## Working data
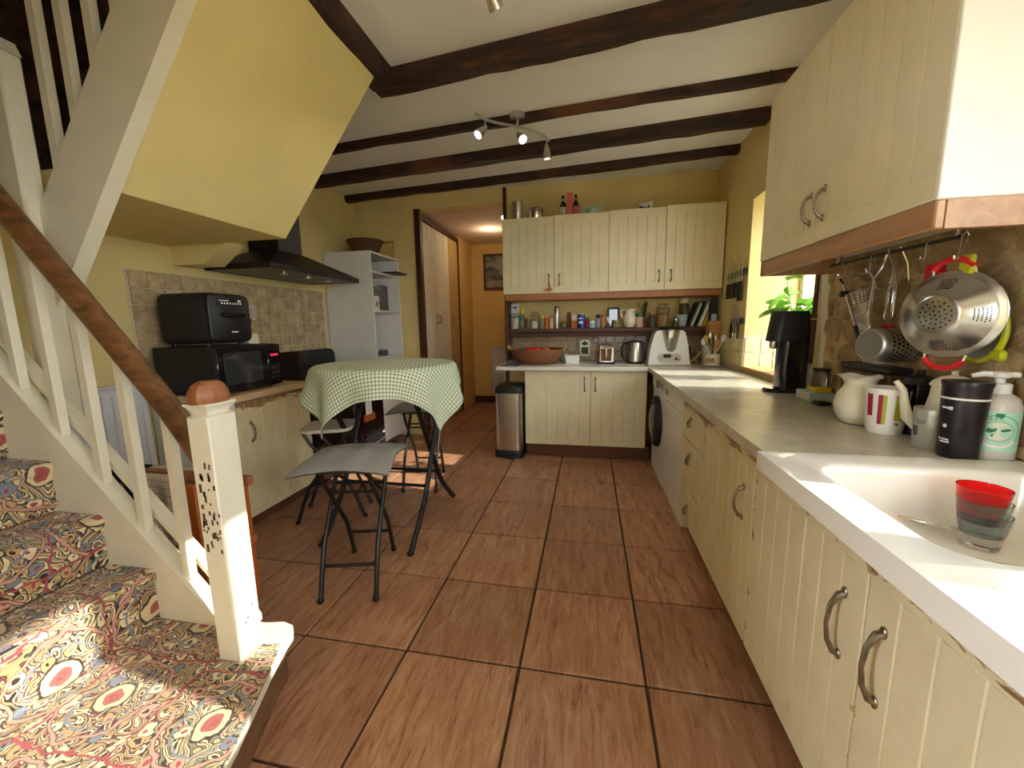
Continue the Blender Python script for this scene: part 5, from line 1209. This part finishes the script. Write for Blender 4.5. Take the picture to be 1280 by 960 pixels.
---
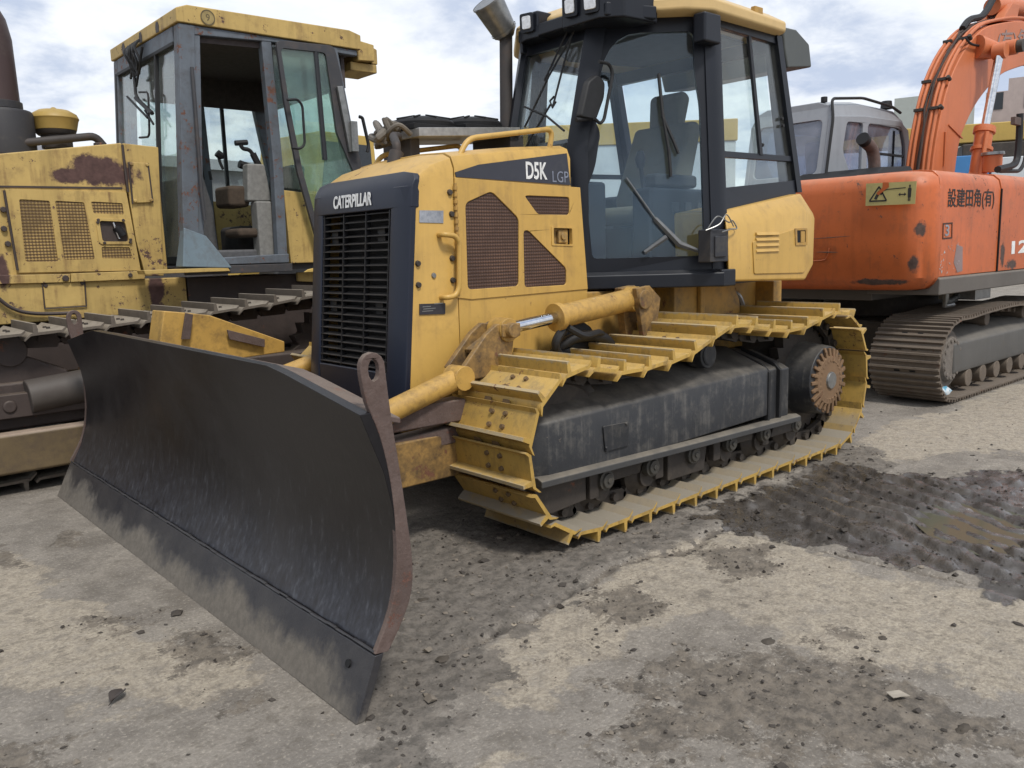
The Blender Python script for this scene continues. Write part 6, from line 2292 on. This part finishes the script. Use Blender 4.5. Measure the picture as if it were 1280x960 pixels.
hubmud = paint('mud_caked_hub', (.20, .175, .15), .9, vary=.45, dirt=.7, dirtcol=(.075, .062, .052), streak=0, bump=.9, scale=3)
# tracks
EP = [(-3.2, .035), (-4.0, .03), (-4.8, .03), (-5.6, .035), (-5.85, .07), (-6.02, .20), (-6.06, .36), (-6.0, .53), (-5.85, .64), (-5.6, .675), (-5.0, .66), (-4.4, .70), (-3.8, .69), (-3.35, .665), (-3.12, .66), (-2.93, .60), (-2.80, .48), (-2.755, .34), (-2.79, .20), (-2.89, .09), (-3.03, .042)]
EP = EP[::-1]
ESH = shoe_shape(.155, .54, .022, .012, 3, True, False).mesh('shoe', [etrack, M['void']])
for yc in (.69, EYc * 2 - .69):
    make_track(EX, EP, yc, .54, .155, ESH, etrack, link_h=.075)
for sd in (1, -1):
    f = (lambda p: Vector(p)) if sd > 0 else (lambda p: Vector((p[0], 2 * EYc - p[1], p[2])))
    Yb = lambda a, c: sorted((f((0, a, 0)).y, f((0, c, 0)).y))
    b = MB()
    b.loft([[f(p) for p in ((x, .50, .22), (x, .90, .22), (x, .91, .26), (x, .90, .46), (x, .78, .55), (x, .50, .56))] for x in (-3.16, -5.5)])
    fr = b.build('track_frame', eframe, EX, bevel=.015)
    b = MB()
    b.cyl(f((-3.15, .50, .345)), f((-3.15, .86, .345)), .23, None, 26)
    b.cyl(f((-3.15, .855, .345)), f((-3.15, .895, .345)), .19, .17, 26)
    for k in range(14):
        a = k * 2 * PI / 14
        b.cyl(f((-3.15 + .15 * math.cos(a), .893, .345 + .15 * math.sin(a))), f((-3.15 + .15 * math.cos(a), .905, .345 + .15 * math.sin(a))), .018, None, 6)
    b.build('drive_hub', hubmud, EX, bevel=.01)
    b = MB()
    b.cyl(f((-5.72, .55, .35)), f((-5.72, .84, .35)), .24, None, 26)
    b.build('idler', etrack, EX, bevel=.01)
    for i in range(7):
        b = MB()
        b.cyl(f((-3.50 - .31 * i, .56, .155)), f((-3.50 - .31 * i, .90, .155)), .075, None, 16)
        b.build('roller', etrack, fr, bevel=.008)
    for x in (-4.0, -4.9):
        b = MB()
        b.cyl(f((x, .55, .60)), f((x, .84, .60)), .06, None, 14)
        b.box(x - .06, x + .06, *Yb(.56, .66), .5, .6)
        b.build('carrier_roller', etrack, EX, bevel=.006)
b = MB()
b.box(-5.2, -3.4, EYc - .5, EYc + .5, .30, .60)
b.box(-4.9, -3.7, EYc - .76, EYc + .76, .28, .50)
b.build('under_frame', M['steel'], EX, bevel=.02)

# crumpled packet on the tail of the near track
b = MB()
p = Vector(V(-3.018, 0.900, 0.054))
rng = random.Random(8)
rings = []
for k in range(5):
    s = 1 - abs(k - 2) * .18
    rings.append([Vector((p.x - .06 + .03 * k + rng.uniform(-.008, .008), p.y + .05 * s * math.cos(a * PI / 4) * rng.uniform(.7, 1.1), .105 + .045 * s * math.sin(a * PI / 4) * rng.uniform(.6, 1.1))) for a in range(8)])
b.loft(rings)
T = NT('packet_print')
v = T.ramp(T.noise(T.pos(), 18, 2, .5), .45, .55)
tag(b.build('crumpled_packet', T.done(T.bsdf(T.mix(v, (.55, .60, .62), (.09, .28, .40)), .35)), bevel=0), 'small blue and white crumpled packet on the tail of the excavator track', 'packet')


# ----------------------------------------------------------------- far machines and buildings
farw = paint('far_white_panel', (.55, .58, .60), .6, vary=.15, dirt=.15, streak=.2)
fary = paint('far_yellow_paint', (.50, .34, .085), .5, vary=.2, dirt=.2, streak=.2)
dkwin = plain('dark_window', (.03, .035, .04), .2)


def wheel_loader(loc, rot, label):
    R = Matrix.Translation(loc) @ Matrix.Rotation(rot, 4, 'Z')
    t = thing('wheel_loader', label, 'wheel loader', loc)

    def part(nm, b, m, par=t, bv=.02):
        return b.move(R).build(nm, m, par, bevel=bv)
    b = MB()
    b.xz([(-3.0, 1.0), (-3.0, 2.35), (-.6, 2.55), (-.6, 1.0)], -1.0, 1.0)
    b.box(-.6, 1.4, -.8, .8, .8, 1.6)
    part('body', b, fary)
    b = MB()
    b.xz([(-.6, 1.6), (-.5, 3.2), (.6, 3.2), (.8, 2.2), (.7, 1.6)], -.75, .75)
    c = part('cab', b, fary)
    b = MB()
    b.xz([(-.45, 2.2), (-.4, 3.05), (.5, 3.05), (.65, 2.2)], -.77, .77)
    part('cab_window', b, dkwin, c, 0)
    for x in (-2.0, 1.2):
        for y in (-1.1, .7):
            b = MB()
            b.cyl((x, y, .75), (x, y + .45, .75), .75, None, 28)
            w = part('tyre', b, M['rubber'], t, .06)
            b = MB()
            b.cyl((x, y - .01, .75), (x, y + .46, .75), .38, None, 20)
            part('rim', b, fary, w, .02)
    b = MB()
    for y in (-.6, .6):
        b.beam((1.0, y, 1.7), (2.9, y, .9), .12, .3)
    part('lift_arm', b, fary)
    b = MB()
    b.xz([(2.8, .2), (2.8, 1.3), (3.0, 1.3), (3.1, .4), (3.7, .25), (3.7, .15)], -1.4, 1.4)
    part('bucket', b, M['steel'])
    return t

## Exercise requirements
Copy every line above that includes the string "this".

## Reply to the exercise
Continue the Blender Python script for this scene: part 5, from line 1209. This part finishes the script. Write for Blender 4.5. Take the picture to be 1280 by 960 pixels.
The Blender Python script for this scene continues. Write part 6, from line 2292 on. This part finishes the script. Use Blender 4.5. Measure the picture as if it were 1280x960 pixels.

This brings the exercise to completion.